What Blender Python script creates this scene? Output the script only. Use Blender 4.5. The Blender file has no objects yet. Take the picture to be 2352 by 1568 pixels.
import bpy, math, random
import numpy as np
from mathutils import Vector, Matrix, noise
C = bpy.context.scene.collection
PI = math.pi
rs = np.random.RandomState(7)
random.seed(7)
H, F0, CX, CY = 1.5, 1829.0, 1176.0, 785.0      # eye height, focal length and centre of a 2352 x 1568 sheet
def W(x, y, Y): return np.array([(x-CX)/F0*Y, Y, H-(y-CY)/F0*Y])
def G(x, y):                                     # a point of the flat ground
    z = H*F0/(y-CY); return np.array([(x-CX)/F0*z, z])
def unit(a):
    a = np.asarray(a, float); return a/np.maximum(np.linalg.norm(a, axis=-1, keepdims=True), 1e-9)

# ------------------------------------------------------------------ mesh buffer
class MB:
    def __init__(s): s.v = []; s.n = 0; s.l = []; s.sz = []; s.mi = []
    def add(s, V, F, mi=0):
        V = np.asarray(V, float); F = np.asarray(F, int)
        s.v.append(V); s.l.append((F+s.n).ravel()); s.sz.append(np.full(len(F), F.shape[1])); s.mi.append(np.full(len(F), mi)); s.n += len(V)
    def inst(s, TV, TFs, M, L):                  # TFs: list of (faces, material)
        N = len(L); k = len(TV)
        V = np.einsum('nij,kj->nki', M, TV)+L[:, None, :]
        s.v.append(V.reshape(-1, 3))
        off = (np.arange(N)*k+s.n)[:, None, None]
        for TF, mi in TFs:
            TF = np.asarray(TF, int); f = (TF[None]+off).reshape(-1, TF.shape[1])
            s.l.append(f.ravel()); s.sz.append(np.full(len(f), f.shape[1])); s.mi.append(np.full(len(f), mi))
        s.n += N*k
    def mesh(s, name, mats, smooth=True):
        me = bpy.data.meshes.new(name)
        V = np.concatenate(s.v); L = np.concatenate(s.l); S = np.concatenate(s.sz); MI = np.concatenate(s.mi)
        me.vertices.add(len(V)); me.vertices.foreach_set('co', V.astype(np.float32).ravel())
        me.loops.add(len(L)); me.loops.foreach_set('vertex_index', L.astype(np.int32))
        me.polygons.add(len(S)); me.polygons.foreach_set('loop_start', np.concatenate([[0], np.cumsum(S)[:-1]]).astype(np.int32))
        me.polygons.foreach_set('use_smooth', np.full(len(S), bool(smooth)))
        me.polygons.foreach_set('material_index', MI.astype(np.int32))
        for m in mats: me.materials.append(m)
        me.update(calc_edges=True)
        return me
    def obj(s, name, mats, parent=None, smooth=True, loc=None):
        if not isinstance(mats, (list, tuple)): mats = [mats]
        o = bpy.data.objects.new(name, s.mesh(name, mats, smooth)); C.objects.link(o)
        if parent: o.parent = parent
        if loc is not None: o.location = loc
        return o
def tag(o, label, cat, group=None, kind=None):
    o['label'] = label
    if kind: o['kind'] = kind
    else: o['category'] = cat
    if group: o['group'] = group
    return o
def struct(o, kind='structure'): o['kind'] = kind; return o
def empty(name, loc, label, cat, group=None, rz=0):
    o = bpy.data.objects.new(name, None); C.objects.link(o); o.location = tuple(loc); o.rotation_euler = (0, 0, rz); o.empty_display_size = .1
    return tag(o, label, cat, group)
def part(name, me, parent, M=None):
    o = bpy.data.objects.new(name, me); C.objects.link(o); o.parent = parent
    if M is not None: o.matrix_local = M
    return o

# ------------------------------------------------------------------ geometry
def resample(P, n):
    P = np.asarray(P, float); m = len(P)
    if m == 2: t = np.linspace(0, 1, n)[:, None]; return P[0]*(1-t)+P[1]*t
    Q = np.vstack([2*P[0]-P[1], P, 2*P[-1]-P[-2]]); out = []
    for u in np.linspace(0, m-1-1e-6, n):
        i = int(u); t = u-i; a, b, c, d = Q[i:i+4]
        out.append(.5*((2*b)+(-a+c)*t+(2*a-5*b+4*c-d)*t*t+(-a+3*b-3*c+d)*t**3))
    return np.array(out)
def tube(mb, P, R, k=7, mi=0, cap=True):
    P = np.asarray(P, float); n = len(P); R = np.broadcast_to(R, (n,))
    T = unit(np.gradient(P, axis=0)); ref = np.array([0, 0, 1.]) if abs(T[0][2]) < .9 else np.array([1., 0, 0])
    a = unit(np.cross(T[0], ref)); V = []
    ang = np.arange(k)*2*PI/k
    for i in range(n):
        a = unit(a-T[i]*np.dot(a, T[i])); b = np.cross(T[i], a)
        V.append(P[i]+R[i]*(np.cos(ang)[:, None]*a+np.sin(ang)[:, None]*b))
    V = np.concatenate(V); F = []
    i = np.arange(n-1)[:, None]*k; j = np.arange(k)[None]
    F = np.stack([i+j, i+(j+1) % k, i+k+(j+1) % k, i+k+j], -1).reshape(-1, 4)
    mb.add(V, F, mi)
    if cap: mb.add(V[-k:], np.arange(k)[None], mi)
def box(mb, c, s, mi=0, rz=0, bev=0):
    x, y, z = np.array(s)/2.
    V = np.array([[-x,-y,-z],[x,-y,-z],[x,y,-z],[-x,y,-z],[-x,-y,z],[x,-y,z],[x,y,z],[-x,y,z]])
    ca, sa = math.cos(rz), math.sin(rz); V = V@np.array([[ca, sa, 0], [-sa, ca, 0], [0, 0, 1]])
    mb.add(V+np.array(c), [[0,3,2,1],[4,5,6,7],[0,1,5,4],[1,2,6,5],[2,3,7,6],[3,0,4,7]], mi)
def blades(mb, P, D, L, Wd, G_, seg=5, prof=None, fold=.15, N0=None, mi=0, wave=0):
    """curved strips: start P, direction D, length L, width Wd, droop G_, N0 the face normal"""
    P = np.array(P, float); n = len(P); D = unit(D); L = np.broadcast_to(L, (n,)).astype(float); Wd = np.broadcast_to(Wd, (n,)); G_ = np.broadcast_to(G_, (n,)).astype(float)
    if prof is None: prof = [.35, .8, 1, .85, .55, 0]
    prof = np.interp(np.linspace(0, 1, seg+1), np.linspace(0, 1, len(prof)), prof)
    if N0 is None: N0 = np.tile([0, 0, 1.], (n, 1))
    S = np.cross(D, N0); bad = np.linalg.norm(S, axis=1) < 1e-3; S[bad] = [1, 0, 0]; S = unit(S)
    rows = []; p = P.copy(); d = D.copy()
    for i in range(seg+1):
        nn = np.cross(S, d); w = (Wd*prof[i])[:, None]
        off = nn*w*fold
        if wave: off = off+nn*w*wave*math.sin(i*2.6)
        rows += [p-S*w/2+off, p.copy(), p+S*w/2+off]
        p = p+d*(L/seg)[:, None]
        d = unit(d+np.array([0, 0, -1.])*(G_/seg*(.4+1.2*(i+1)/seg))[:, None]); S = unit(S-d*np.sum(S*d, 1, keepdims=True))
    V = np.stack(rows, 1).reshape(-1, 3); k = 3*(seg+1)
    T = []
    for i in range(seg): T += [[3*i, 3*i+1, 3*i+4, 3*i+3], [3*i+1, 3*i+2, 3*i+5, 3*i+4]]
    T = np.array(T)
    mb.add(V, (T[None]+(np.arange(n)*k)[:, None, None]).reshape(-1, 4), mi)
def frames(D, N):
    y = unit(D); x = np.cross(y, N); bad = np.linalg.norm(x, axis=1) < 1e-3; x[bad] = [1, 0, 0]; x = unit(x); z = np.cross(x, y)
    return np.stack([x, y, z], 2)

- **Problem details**
Write each line above out exactly.

- **The output**
What Blender Python script creates this scene? Output the script only. Use Blender 4.5. The Blender file has no objects yet. Take the picture to be 2352 by 1568 pixels.
import bpy, math, random
import numpy as np
from mathutils import Vector, Matrix, noise
C = bpy.context.scene.collection
PI = math.pi
rs = np.random.RandomState(7)
random.seed(7)
H, F0, CX, CY = 1.5, 1829.0, 1176.0, 785.0      # eye height, focal length and centre of a 2352 x 1568 sheet
def W(x, y, Y): return np.array([(x-CX)/F0*Y, Y, H-(y-CY)/F0*Y])
def G(x, y):                                     # a point of the flat ground
    z = H*F0/(y-CY); return np.array([(x-CX)/F0*z, z])
def unit(a):
    a = np.asarray(a, float); return a/np.maximum(np.linalg.norm(a, axis=-1, keepdims=True), 1e-9)

# ------------------------------------------------------------------ mesh buffer
class MB:
    def __init__(s): s.v = []; s.n = 0; s.l = []; s.sz = []; s.mi = []
    def add(s, V, F, mi=0):
        V = np.asarray(V, float); F = np.asarray(F, int)
        s.v.append(V); s.l.append((F+s.n).ravel()); s.sz.append(np.full(len(F), F.shape[1])); s.mi.append(np.full(len(F), mi)); s.n += len(V)
    def inst(s, TV, TFs, M, L):                  # TFs: list of (faces, material)
        N = len(L); k = len(TV)
        V = np.einsum('nij,kj->nki', M, TV)+L[:, None, :]
        s.v.append(V.reshape(-1, 3))
        off = (np.arange(N)*k+s.n)[:, None, None]
        for TF, mi in TFs:
            TF = np.asarray(TF, int); f = (TF[None]+off).reshape(-1, TF.shape[1])
            s.l.append(f.ravel()); s.sz.append(np.full(len(f), f.shape[1])); s.mi.append(np.full(len(f), mi))
        s.n += N*k
    def mesh(s, name, mats, smooth=True):
        me = bpy.data.meshes.new(name)
        V = np.concatenate(s.v); L = np.concatenate(s.l); S = np.concatenate(s.sz); MI = np.concatenate(s.mi)
        me.vertices.add(len(V)); me.vertices.foreach_set('co', V.astype(np.float32).ravel())
        me.loops.add(len(L)); me.loops.foreach_set('vertex_index', L.astype(np.int32))
        me.polygons.add(len(S)); me.polygons.foreach_set('loop_start', np.concatenate([[0], np.cumsum(S)[:-1]]).astype(np.int32))
        me.polygons.foreach_set('use_smooth', np.full(len(S), bool(smooth)))
        me.polygons.foreach_set('material_index', MI.astype(np.int32))
        for m in mats: me.materials.append(m)
        me.update(calc_edges=True)
        return me
    def obj(s, name, mats, parent=None, smooth=True, loc=None):
        if not isinstance(mats, (list, tuple)): mats = [mats]
        o = bpy.data.objects.new(name, s.mesh(name, mats, smooth)); C.objects.link(o)
        if parent: o.parent = parent
        if loc is not None: o.location = loc
        return o
def tag(o, label, cat, group=None, kind=None):
    o['label'] = label
    if kind: o['kind'] = kind
    else: o['category'] = cat
    if group: o['group'] = group
    return o
def struct(o, kind='structure'): o['kind'] = kind; return o
def empty(name, loc, label, cat, group=None, rz=0):
    o = bpy.data.objects.new(name, None); C.objects.link(o); o.location = tuple(loc); o.rotation_euler = (0, 0, rz); o.empty_display_size = .1
    return tag(o, label, cat, group)
def part(name, me, parent, M=None):
    o = bpy.data.objects.new(name, me); C.objects.link(o); o.parent = parent
    if M is not None: o.matrix_local = M
    return o

# ------------------------------------------------------------------ geometry
def resample(P, n):
    P = np.asarray(P, float); m = len(P)
    if m == 2: t = np.linspace(0, 1, n)[:, None]; return P[0]*(1-t)+P[1]*t
    Q = np.vstack([2*P[0]-P[1], P, 2*P[-1]-P[-2]]); out = []
    for u in np.linspace(0, m-1-1e-6, n):
        i = int(u); t = u-i; a, b, c, d = Q[i:i+4]
        out.append(.5*((2*b)+(-a+c)*t+(2*a-5*b+4*c-d)*t*t+(-a+3*b-3*c+d)*t**3))
    return np.array(out)
def tube(mb, P, R, k=7, mi=0, cap=True):
    P = np.asarray(P, float); n = len(P); R = np.broadcast_to(R, (n,))
    T = unit(np.gradient(P, axis=0)); ref = np.array([0, 0, 1.]) if abs(T[0][2]) < .9 else np.array([1., 0, 0])
    a = unit(np.cross(T[0], ref)); V = []
    ang = np.arange(k)*2*PI/k
    for i in range(n):
        a = unit(a-T[i]*np.dot(a, T[i])); b = np.cross(T[i], a)
        V.append(P[i]+R[i]*(np.cos(ang)[:, None]*a+np.sin(ang)[:, None]*b))
    V = np.concatenate(V); F = []
    i = np.arange(n-1)[:, None]*k; j = np.arange(k)[None]
    F = np.stack([i+j, i+(j+1) % k, i+k+(j+1) % k, i+k+j], -1).reshape(-1, 4)
    mb.add(V, F, mi)
    if cap: mb.add(V[-k:], np.arange(k)[None], mi)
def box(mb, c, s, mi=0, rz=0, bev=0):
    x, y, z = np.array(s)/2.
    V = np.array([[-x,-y,-z],[x,-y,-z],[x,y,-z],[-x,y,-z],[-x,-y,z],[x,-y,z],[x,y,z],[-x,y,z]])
    ca, sa = math.cos(rz), math.sin(rz); V = V@np.array([[ca, sa, 0], [-sa, ca, 0], [0, 0, 1]])
    mb.add(V+np.array(c), [[0,3,2,1],[4,5,6,7],[0,1,5,4],[1,2,6,5],[2,3,7,6],[3,0,4,7]], mi)
def blades(mb, P, D, L, Wd, G_, seg=5, prof=None, fold=.15, N0=None, mi=0, wave=0):
    """curved strips: start P, direction D, length L, width Wd, droop G_, N0 the face normal"""
    P = np.array(P, float); n = len(P); D = unit(D); L = np.broadcast_to(L, (n,)).astype(float); Wd = np.broadcast_to(Wd, (n,)); G_ = np.broadcast_to(G_, (n,)).astype(float)
    if prof is None: prof = [.35, .8, 1, .85, .55, 0]
    prof = np.interp(np.linspace(0, 1, seg+1), np.linspace(0, 1, len(prof)), prof)
    if N0 is None: N0 = np.tile([0, 0, 1.], (n, 1))
    S = np.cross(D, N0); bad = np.linalg.norm(S, axis=1) < 1e-3; S[bad] = [1, 0, 0]; S = unit(S)
    rows = []; p = P.copy(); d = D.copy()
    for i in range(seg+1):
        nn = np.cross(S, d); w = (Wd*prof[i])[:, None]
        off = nn*w*fold
        if wave: off = off+nn*w*wave*math.sin(i*2.6)
        rows += [p-S*w/2+off, p.copy(), p+S*w/2+off]
        p = p+d*(L/seg)[:, None]
        d = unit(d+np.array([0, 0, -1.])*(G_/seg*(.4+1.2*(i+1)/seg))[:, None]); S = unit(S-d*np.sum(S*d, 1, keepdims=True))
    V = np.stack(rows, 1).reshape(-1, 3); k = 3*(seg+1)
    T = []
    for i in range(seg): T += [[3*i, 3*i+1, 3*i+4, 3*i+3], [3*i+1, 3*i+2, 3*i+5, 3*i+4]]
    T = np.array(T)
    mb.add(V, (T[None]+(np.arange(n)*k)[:, None, None]).reshape(-1, 4), mi)
def frames(D, N):
    y = unit(D); x = np.cross(y, N); bad = np.linalg.norm(x, axis=1) < 1e-3; x[bad] = [1, 0, 0]; x = unit(x); z = np.cross(x, y)
    return np.stack([x, y, z], 2)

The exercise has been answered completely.